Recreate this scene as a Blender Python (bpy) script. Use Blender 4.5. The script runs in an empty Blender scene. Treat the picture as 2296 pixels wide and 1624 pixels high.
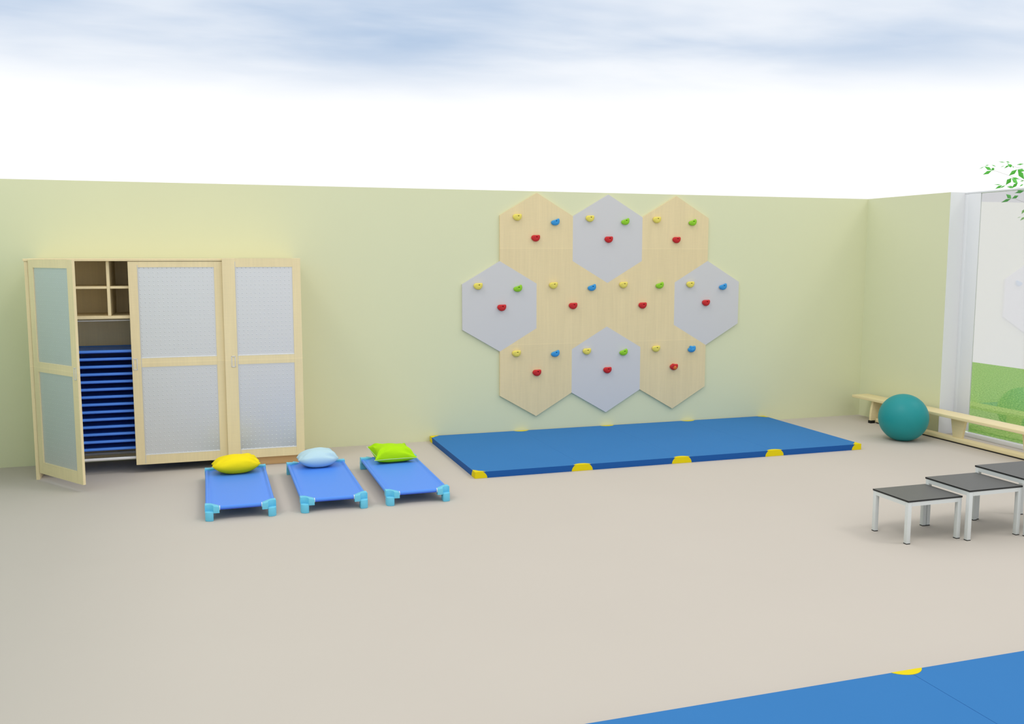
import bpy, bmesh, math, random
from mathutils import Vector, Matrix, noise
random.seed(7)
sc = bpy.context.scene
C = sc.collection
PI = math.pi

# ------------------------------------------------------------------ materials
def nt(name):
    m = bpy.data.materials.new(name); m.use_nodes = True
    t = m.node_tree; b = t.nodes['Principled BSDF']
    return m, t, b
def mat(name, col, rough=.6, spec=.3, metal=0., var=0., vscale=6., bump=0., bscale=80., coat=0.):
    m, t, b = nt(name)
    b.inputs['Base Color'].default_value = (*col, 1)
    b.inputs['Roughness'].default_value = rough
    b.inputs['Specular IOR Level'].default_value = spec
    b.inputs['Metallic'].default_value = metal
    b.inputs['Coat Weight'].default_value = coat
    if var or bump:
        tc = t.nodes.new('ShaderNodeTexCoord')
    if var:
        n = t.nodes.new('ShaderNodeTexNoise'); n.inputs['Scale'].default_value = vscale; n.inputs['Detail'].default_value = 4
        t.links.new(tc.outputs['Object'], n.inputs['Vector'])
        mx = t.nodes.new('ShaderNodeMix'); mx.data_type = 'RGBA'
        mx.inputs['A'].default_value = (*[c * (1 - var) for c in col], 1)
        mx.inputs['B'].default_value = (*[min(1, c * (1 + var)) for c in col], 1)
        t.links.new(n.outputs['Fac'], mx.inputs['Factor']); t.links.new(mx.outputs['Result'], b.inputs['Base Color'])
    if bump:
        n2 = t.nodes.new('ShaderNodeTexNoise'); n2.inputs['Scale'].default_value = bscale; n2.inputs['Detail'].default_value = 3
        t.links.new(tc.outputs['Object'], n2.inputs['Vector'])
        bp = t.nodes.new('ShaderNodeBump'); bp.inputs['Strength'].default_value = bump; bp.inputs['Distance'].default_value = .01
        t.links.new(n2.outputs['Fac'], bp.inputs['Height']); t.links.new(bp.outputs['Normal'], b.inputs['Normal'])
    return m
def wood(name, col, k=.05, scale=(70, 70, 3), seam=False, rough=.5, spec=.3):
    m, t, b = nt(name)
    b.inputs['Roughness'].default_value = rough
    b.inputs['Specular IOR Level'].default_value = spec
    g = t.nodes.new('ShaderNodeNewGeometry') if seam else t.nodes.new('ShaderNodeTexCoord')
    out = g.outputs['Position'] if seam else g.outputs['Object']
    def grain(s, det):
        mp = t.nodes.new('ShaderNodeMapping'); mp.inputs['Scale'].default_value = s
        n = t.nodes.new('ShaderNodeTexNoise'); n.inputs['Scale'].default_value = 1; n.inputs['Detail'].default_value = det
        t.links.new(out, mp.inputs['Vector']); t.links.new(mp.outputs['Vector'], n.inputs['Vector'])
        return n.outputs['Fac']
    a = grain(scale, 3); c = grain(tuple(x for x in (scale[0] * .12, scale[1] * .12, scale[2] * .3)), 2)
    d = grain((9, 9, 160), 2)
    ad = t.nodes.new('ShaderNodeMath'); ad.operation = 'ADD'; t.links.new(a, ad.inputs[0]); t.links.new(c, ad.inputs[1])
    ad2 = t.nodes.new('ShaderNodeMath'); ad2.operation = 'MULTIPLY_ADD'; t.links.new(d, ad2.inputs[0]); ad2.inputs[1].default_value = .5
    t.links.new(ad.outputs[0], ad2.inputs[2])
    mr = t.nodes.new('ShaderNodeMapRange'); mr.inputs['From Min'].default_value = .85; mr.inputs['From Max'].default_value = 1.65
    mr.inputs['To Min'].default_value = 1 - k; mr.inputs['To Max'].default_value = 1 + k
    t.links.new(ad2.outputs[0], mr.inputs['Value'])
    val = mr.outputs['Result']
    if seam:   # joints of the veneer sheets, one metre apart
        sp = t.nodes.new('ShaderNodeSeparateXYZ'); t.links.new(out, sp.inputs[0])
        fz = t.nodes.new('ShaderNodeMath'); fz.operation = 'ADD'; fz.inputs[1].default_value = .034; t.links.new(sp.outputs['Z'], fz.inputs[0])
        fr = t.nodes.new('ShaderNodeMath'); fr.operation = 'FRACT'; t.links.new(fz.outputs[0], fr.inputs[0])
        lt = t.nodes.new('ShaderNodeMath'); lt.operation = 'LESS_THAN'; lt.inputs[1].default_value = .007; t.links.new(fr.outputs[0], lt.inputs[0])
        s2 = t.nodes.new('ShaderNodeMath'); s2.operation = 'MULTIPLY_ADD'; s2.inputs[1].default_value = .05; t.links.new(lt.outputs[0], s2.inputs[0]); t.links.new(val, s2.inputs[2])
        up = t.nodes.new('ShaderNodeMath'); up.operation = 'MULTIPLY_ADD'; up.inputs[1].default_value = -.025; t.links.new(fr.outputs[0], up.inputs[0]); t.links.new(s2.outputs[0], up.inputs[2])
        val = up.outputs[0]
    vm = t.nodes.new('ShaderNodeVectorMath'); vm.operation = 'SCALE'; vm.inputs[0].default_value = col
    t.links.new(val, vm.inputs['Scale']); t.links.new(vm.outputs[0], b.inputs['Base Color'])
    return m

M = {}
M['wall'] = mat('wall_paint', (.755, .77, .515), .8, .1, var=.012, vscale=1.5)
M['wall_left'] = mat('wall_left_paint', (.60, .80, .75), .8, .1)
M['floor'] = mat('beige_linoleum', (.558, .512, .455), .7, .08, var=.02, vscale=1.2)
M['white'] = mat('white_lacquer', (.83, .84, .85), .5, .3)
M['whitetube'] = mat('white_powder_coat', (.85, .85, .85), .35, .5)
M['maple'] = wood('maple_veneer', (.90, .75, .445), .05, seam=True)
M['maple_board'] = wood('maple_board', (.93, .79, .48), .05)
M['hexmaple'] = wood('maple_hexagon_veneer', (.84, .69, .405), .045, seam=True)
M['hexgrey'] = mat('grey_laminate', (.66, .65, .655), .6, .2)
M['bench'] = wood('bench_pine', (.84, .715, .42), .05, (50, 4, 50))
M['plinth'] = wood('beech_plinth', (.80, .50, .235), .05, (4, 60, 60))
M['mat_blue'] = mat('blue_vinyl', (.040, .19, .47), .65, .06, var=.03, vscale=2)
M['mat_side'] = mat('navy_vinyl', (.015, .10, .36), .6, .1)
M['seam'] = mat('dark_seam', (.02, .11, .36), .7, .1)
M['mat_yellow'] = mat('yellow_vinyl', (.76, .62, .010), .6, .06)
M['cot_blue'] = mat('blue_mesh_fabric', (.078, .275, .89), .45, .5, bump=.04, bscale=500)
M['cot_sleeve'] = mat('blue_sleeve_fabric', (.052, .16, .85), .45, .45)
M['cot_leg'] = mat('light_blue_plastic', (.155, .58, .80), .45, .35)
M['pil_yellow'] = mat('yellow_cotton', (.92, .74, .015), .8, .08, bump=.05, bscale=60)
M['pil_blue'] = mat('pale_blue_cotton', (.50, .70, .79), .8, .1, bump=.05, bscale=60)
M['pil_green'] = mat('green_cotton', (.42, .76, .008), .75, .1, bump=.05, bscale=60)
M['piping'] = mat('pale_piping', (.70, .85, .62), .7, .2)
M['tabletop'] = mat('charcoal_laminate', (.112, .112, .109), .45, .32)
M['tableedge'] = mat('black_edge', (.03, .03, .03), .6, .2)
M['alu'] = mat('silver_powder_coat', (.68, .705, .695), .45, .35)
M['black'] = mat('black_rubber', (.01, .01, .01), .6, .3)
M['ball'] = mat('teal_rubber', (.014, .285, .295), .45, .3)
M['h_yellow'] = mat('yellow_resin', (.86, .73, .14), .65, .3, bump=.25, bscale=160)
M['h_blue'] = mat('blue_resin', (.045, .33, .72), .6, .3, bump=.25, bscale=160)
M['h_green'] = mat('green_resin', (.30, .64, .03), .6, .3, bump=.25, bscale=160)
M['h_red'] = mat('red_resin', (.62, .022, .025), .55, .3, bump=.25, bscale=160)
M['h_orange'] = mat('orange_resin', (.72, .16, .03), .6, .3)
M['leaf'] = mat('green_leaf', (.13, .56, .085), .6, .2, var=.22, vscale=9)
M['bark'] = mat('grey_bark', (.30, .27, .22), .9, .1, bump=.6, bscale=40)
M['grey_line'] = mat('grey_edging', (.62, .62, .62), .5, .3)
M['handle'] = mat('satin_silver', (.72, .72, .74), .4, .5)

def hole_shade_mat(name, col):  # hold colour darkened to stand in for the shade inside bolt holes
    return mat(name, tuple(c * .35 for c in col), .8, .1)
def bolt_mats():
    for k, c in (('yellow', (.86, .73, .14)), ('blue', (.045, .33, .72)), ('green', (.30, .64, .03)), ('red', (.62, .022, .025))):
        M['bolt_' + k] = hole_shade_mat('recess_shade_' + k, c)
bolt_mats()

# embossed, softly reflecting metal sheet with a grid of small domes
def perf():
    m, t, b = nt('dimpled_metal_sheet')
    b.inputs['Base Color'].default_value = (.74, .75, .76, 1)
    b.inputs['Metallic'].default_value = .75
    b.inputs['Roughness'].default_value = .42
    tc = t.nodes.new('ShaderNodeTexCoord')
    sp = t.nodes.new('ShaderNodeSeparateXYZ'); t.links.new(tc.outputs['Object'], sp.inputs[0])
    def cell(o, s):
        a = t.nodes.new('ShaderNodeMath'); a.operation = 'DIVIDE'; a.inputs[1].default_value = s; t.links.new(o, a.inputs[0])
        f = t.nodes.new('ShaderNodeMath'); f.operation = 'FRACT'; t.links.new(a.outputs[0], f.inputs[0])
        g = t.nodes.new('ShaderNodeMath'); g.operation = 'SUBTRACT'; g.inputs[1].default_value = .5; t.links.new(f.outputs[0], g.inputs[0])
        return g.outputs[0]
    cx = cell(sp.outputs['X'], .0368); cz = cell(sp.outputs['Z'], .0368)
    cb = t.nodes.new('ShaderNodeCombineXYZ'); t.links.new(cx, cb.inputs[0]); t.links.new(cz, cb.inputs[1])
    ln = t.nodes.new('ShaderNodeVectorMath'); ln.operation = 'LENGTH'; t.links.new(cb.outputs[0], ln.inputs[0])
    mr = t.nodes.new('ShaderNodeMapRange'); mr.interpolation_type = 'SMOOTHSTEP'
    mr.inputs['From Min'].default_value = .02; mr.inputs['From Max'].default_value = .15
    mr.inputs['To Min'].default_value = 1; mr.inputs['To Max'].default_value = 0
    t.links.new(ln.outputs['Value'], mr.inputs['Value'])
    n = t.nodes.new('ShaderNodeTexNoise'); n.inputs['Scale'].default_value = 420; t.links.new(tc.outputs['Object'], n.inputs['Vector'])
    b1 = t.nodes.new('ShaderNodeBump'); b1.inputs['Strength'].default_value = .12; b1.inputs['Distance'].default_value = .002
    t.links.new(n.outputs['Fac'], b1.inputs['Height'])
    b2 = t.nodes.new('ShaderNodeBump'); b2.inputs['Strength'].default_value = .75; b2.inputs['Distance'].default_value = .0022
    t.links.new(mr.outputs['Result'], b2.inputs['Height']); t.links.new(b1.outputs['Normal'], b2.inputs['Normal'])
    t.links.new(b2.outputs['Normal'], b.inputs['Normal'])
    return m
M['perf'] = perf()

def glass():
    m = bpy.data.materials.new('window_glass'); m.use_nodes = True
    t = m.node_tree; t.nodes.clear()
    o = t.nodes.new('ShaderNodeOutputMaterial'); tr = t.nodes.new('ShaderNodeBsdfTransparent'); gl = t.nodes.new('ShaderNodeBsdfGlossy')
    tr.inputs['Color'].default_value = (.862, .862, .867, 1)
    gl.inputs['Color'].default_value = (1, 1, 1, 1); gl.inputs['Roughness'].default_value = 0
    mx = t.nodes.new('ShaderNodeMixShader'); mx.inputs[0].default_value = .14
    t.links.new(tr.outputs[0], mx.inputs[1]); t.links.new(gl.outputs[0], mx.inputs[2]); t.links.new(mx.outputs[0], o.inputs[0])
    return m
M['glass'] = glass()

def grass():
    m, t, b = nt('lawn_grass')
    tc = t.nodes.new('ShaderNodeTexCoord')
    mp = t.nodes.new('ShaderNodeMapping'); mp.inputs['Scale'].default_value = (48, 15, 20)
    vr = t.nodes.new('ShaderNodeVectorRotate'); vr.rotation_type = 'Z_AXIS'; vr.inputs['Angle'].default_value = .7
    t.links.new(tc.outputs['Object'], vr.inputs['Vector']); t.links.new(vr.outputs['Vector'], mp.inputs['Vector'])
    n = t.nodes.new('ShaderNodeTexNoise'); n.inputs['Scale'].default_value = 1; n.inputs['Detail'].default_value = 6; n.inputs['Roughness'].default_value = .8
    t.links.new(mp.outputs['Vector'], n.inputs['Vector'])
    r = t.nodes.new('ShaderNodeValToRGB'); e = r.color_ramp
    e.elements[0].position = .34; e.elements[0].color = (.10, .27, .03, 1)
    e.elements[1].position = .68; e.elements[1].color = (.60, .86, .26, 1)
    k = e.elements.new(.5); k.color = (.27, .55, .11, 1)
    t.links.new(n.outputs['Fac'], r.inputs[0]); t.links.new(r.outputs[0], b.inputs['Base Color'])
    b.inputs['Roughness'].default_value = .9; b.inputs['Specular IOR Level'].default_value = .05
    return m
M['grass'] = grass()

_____

:: WHAT THIS TASK INVOLVES ::
Skip the pictures, please, and transcribe only the lines from the beginning of the material through the one that contains "PI = math.pi".

:: REPLY TO THE EXERCISE ::
Recreate this scene as a Blender Python (bpy) script. Use Blender 4.5. The script runs in an empty Blender scene. Treat the picture as 2296 pixels wide and 1624 pixels high.
import bpy, bmesh, math, random
from mathutils import Vector, Matrix, noise
random.seed(7)
sc = bpy.context.scene
C = sc.collection
PI = math.pi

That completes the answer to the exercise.